Written exercise:
Repeat each record below exactly, dropping the pictures.
══ Exercise materials
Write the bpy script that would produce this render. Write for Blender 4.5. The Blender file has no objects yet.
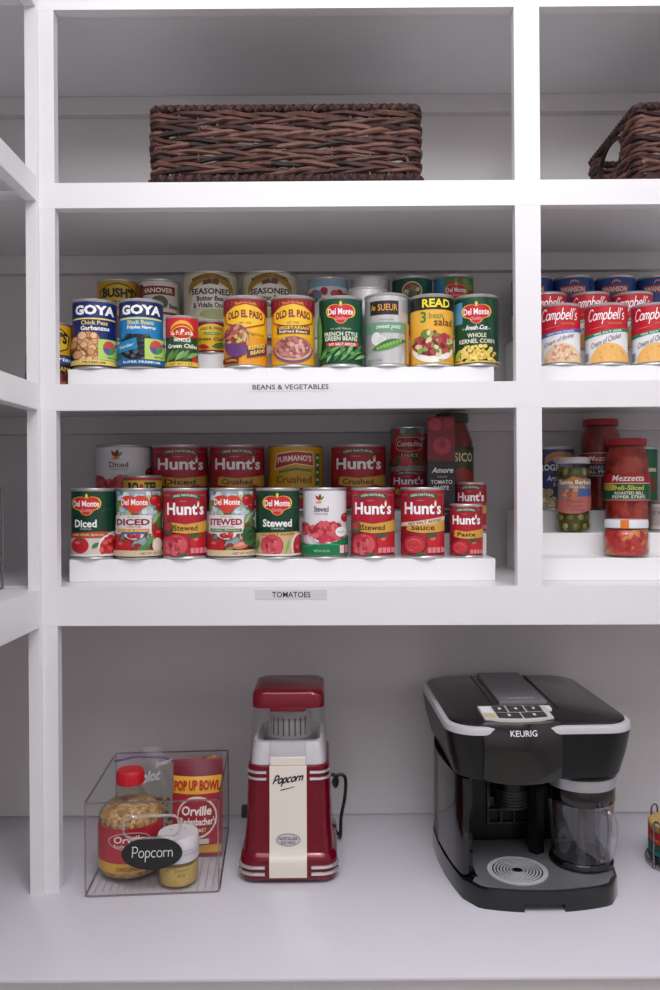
import bpy, bmesh, math, random
from math import sin, cos, pi, radians, asin, sqrt
from mathutils import Vector, Matrix
from mathutils.geometry import tessellate_polygon

random.seed(7)
SC = bpy.context.scene
COL = SC.collection

# ------------------------------------------------------------------ camera geometry
F, D, HZ, CX, ROLL, EYE = 800.0, 1.22, 490.0, 330.0, 0.0070, 0.61
def sc_(y): return F / (D + y)
def at(px, py, y):
    """photo pixel -> point of the room at depth y behind the face trim (X, Z above the counter)"""
    dx, dy = px - CX, py - HZ
    s = sc_(y)
    return (dx - ROLL * dy) / s, EYE - (dy + ROLL * dx) / s

# ------------------------------------------------------------------ materials
def lin(h):
    h = h.lstrip('#')
    r = []
    for i in (0, 2, 4):
        c = int(h[i:i+2], 16) / 255
        r.append(c / 12.92 if c <= .04045 else ((c + .055) / 1.055) ** 2.4)
    return (*r, 1)
_M = {}
def mat(h, rough=.4, metal=0., var=.0, scale=40., bump=0., coat=0., spec=.5):
    key = (h, rough, metal, var, scale, bump, coat, spec)
    if key in _M: return _M[key]
    m = bpy.data.materials.new('surface_' + h.strip('#')); m.use_nodes = True
    nt = m.node_tree; b = nt.nodes['Principled BSDF']
    c = lin(h)
    b.inputs['Base Color'].default_value = c
    b.inputs['Roughness'].default_value = rough
    b.inputs['Metallic'].default_value = metal
    b.inputs['Coat Weight'].default_value = coat
    b.inputs['Specular IOR Level'].default_value = spec
    if var or bump:
        tc = nt.nodes.new('ShaderNodeTexCoord'); n = nt.nodes.new('ShaderNodeTexNoise')
        n.inputs['Scale'].default_value = scale; n.inputs['Detail'].default_value = 4
        nt.links.new(tc.outputs['Object'], n.inputs['Vector'])
        if var:
            r = nt.nodes.new('ShaderNodeValToRGB')
            r.color_ramp.elements[0].position = .3; r.color_ramp.elements[1].position = .7
            r.color_ramp.elements[0].color = tuple(max(0, x * (1 - var)) for x in c[:3]) + (1,)
            r.color_ramp.elements[1].color = tuple(min(1, x * (1 + var)) for x in c[:3]) + (1,)
            nt.links.new(n.outputs['Fac'], r.inputs['Fac']); nt.links.new(r.outputs['Color'], b.inputs['Base Color'])
        if bump:
            bp = nt.nodes.new('ShaderNodeBump'); bp.inputs['Strength'].default_value = bump
            bp.inputs['Distance'].default_value = .002
            nt.links.new(n.outputs['Fac'], bp.inputs['Height']); nt.links.new(bp.outputs['Normal'], b.inputs['Normal'])
    _M[key] = m
    return m
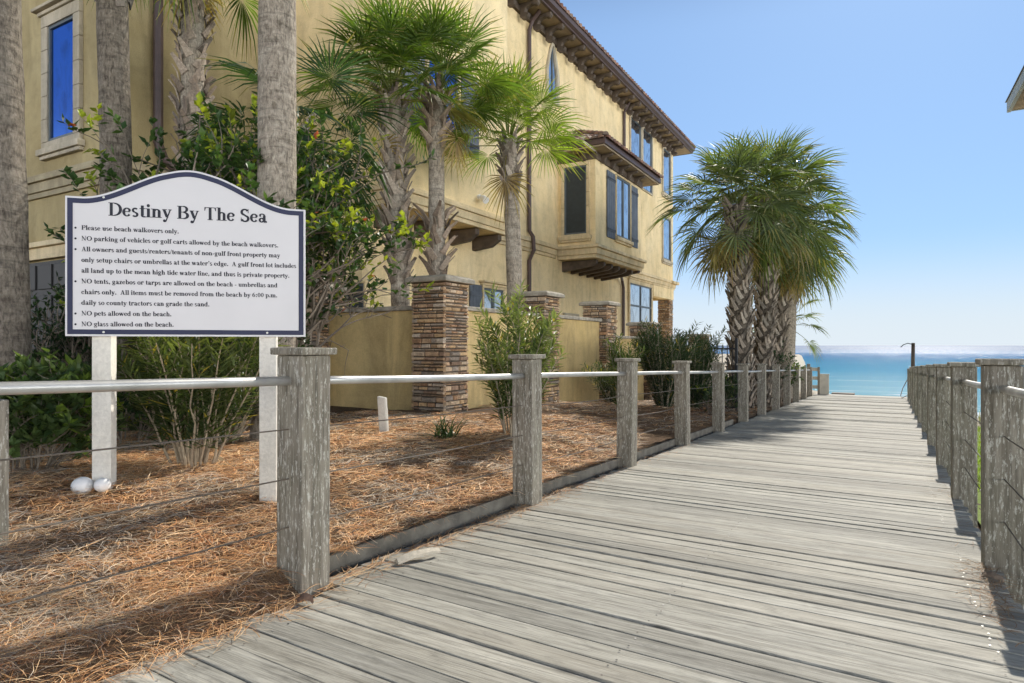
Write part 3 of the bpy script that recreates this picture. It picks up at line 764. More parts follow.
LINES = [(1, "Please use beach walkovers only."), (1, "NO parking of vehicles or golf carts allowed by the beach walkovers."),
         (1, "All owners and guests/renters/tenants of non-gulf front property may"), (0, "only setup chairs or umbrellas at the water's edge.  A gulf front lot includes"),
         (0, "all land up to the mean high tide water line, and thus is private property."), (1, "NO tents, gazebos or tarps are allowed on the beach - umbrellas and"),
         (0, "chairs only.  All items must be removed from the beach by 6:00 p.m."), (0, "daily so county tractors can grade the sand."),
         (1, "NO pets allowed on the beach."), (1, "NO glass allowed on the beach.")]
size = 0.0365; sx = 0.897 * SW / (twidth(LINES[3][1]) * size)
m_ = MB()
for i, (bul, t_) in enumerate(LINES):
    v = 0.566 - 0.057 * i
    if bul: text(m_, "*", 0.036 * SW, v, size, sx)
    text(m_, t_, 0.0625 * SW, v, size, sx)
m_.build("rules_lettering", M['ink'], sg)
pz = sp(0.134 * SW, 0, -0.068)
bx, by = pz.x, pz.y
ball((bx + 0.005, by - 0.115, ground_z(bx, by) + 0.045), 0.052, "larger white ball at the foot of the left sign post, in front")
ball((bx + 0.095, by - 0.06, ground_z(bx, by) + 0.05), 0.040, "smaller white ball tucked beside its twin against the sign post")
mk = empty("marker_stake", (-4.5, 5.06, ground_z(-4.5, 5.06)), "short white marker stake leaning in the pine straw before the stone pier", "stake")
z0 = ground_z(-4.5, 5.06)
m_ = MB(); m_.add([(-4.475, 5.03, z0 - .1), (-4.39, 5.06, z0 - .1), (-4.40, 5.11, z0 - .1), (-4.485, 5.08, z0 - .1), (-4.515, 5.03, z0 + .40), (-4.43, 5.06, z0 + .385), (-4.44, 5.11, z0 + .385), (-4.525, 5.08, z0 + .40)],
        [(0, 3, 2, 1), (4, 5, 6, 7), (0, 1, 5, 4), (1, 2, 6, 5), (2, 3, 7, 6), (3, 0, 4, 7)]); m_.build("stake", M['whitewood'], mk, bevel=0.012)
# ------------------------------------------------------------------ stone piers and garden wall
STC = [(0.42, 0.32, 0.22), (0.52, 0.40, 0.28), (0.34, 0.26, 0.20), (0.58, 0.49, 0.37), (0.46, 0.40, 0.32), (0.38, 0.26, 0.17), (0.56, 0.43, 0.27), (0.34, 0.32, 0.29), (0.48, 0.45, 0.40)]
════
Expected answer:
Write the bpy script that would produce this render. Write for Blender 4.5. The Blender file has no objects yet.
import bpy, bmesh, math, random
from math import sin, cos, pi, radians, asin, sqrt
from mathutils import Vector, Matrix
from mathutils.geometry import tessellate_polygon

random.seed(7)
SC = bpy.context.scene
COL = SC.collection

# ------------------------------------------------------------------ camera geometry
F, D, HZ, CX, ROLL, EYE = 800.0, 1.22, 490.0, 330.0, 0.0070, 0.61
def sc_(y): return F / (D + y)
def at(px, py, y):
    """photo pixel -> point of the room at depth y behind the face trim (X, Z above the counter)"""
    dx, dy = px - CX, py - HZ
    s = sc_(y)
    return (dx - ROLL * dy) / s, EYE - (dy + ROLL * dx) / s

# ------------------------------------------------------------------ materials
def lin(h):
    h = h.lstrip('#')
    r = []
    for i in (0, 2, 4):
        c = int(h[i:i+2], 16) / 255
        r.append(c / 12.92 if c <= .04045 else ((c + .055) / 1.055) ** 2.4)
    return (*r, 1)
_M = {}
def mat(h, rough=.4, metal=0., var=.0, scale=40., bump=0., coat=0., spec=.5):
    key = (h, rough, metal, var, scale, bump, coat, spec)
    if key in _M: return _M[key]
    m = bpy.data.materials.new('surface_' + h.strip('#')); m.use_nodes = True
    nt = m.node_tree; b = nt.nodes['Principled BSDF']
    c = lin(h)
    b.inputs['Base Color'].default_value = c
    b.inputs['Roughness'].default_value = rough
    b.inputs['Metallic'].default_value = metal
    b.inputs['Coat Weight'].default_value = coat
    b.inputs['Specular IOR Level'].default_value = spec
    if var or bump:
        tc = nt.nodes.new('ShaderNodeTexCoord'); n = nt.nodes.new('ShaderNodeTexNoise')
        n.inputs['Scale'].default_value = scale; n.inputs['Detail'].default_value = 4
        nt.links.new(tc.outputs['Object'], n.inputs['Vector'])
        if var:
            r = nt.nodes.new('ShaderNodeValToRGB')
            r.color_ramp.elements[0].position = .3; r.color_ramp.elements[1].position = .7
            r.color_ramp.elements[0].color = tuple(max(0, x * (1 - var)) for x in c[:3]) + (1,)
            r.color_ramp.elements[1].color = tuple(min(1, x * (1 + var)) for x in c[:3]) + (1,)
            nt.links.new(n.outputs['Fac'], r.inputs['Fac']); nt.links.new(r.outputs['Color'], b.inputs['Base Color'])
        if bump:
            bp = nt.nodes.new('ShaderNodeBump'); bp.inputs['Strength'].default_value = bump
            bp.inputs['Distance'].default_value = .002
            nt.links.new(n.outputs['Fac'], bp.inputs['Height']); nt.links.new(bp.outputs['Normal'], b.inputs['Normal'])
    _M[key] = m
    return m
Write part 3 of the bpy script that recreates this picture. It picks up at line 764. More parts follow.
LINES = [(1, "Please use beach walkovers only."), (1, "NO parking of vehicles or golf carts allowed by the beach walkovers."),
         (1, "All owners and guests/renters/tenants of non-gulf front property may"), (0, "only setup chairs or umbrellas at the water's edge.  A gulf front lot includes"),
         (0, "all land up to the mean high tide water line, and thus is private property."), (1, "NO tents, gazebos or tarps are allowed on the beach - umbrellas and"),
         (0, "chairs only.  All items must be removed from the beach by 6:00 p.m."), (0, "daily so county tractors can grade the sand."),
         (1, "NO pets allowed on the beach."), (1, "NO glass allowed on the beach.")]
size = 0.0365; sx = 0.897 * SW / (twidth(LINES[3][1]) * size)
m_ = MB()
for i, (bul, t_) in enumerate(LINES):
    v = 0.566 - 0.057 * i
    if bul: text(m_, "*", 0.036 * SW, v, size, sx)
    text(m_, t_, 0.0625 * SW, v, size, sx)
m_.build("rules_lettering", M['ink'], sg)
pz = sp(0.134 * SW, 0, -0.068)
bx, by = pz.x, pz.y
ball((bx + 0.005, by - 0.115, ground_z(bx, by) + 0.045), 0.052, "larger white ball at the foot of the left sign post, in front")
ball((bx + 0.095, by - 0.06, ground_z(bx, by) + 0.05), 0.040, "smaller white ball tucked beside its twin against the sign post")
mk = empty("marker_stake", (-4.5, 5.06, ground_z(-4.5, 5.06)), "short white marker stake leaning in the pine straw before the stone pier", "stake")
z0 = ground_z(-4.5, 5.06)
m_ = MB(); m_.add([(-4.475, 5.03, z0 - .1), (-4.39, 5.06, z0 - .1), (-4.40, 5.11, z0 - .1), (-4.485, 5.08, z0 - .1), (-4.515, 5.03, z0 + .40), (-4.43, 5.06, z0 + .385), (-4.44, 5.11, z0 + .385), (-4.525, 5.08, z0 + .40)],
        [(0, 3, 2, 1), (4, 5, 6, 7), (0, 1, 5, 4), (1, 2, 6, 5), (2, 3, 7, 6), (3, 0, 4, 7)]); m_.build("stake", M['whitewood'], mk, bevel=0.012)
# ------------------------------------------------------------------ stone piers and garden wall
STC = [(0.42, 0.32, 0.22), (0.52, 0.40, 0.28), (0.34, 0.26, 0.20), (0.58, 0.49, 0.37), (0.46, 0.40, 0.32), (0.38, 0.26, 0.17), (0.56, 0.43, 0.27), (0.34, 0.32, 0.29), (0.48, 0.45, 0.40)]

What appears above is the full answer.